The evidence was sufficient to support the verdict and judgment in the present case (No. 239350).

[6] With respect to revoking probation in the prior case (No. 201734), it appears that defendant was convicted on June 25, 1958, on two counts of violating section 11500 of the Health and Safety Code; and that proceedings therein were suspended and probation for four years was granted, upon the conditions, among others, that defendant serve one year in the county jail and that he not possess narcotics during the probationary period. By reason of the evidence in the present [203 Cal. App. 2d 353] case (No. 239350) there were sufficient grounds for revoking probation in the prior case.

Appellant contends further that the sentences in the two cases were invalid. His argument is: (1) Upon revocation of probation in the prior case (No. 201734), the court should not have sentenced him to prison for the term prescribed by law. (2) In the present case (No. 239350) he should not have been sentenced as a person who had been convicted previously of a narcotic offense, because there was no "final judgment" in the prior case until the day judgment was rendered in the present case (in which the prior conviction was alleged). (3) In the present case he should not have been charged under section 11531 of the Health and Safety Code because that section had not become effective when the charge was made. (4) The sentences in the two cases should not have been directed as consecutive sentences because consecutive life sentences cannot be imposed.

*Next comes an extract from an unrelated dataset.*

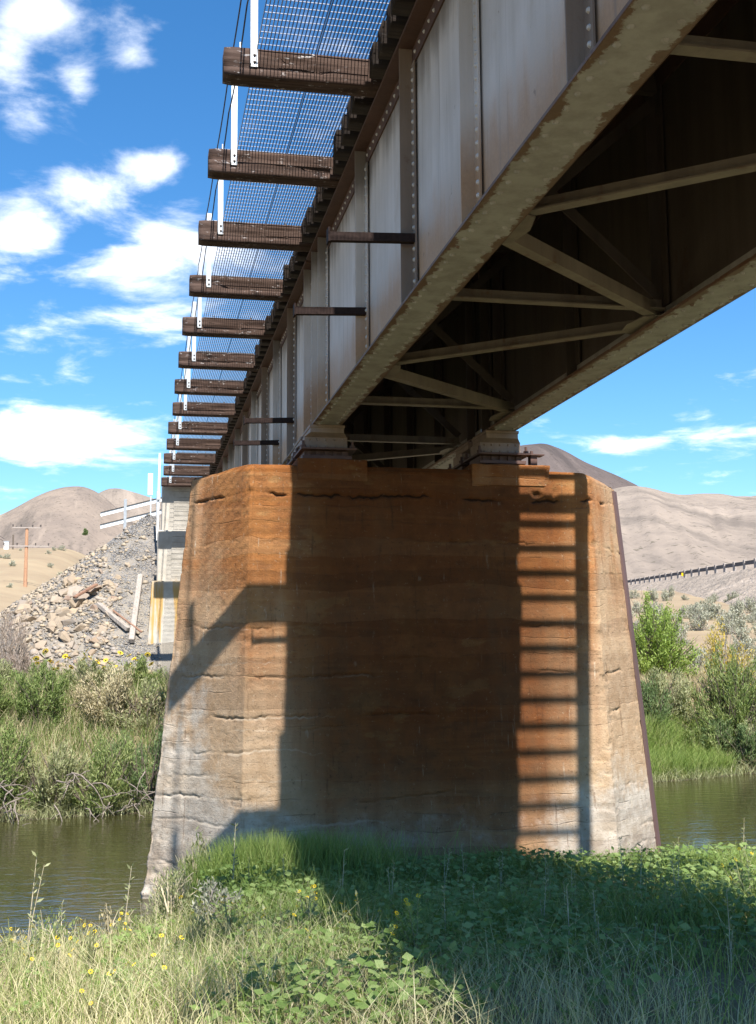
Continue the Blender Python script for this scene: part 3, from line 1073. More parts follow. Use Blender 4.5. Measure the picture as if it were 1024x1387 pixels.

When probation was revoked in the prior case, it was the duty of the court to pronounce judgment. [7] The court was not required, as contended by defendant, to allow a credit on the sentence for the year which defendant served in the county jail under the terms of probation. (See In re Larsen, 44 Cal. 2d 642, 646 [283 P.2d 1043]. The court did not err in sentencing defendant to the term prescribed by law in the prior case.

In the prior case, proceedings had been suspended and probation was granted. Defendant was a person who had been previously convicted. (See People v. Banks, 53 Cal. 2d 370, 386, 391 [348 P.2d 102].)

Section 11531 of the Health and Safety Code became effective on June 23, 1959. The offenses alleged in the present case occurred in December 1960, and judgment herein was rendered on June 7, 1961. Defendant is in error in asserting that said section was not in effect when the charge herein was made.

[8] The court did not err in sentencing defendant to consecutive terms. The term prescribed by law, under the conviction in the prior case, is "from five years to life." The term prescribed by law for a violation of said section 11531, is "from ten years to life." Under section 669 of the Penal Code the court may direct that sentences shall run consecutively, "provided, however, if the punishment for any of said crimes is expressly prescribed to be life imprisonment, whether with or without possibility of parole, then the terms of imprisonment [203 Cal. App. 2d 354] on the other convictions, whether prior or subsequent, shall be merged and run concurrently with such life term." (Italics added.) The punishment for the offenses, charged in the two cases here involved, is not expressly prescribed to be life imprisonment. (See People v. Rivas, 85 Cal. App. 2d 540, 542 [193 P.2d 151].)

The judgments are affirmed.

Fourt, J., and Lillie, J., concurred.

FN 1. Section 976 of the Penal Code provides: "When the accusatory pleading is filed, the defendant must be arraigned thereon before the court in which it is filed, unless the action is transferred to some other court for trial."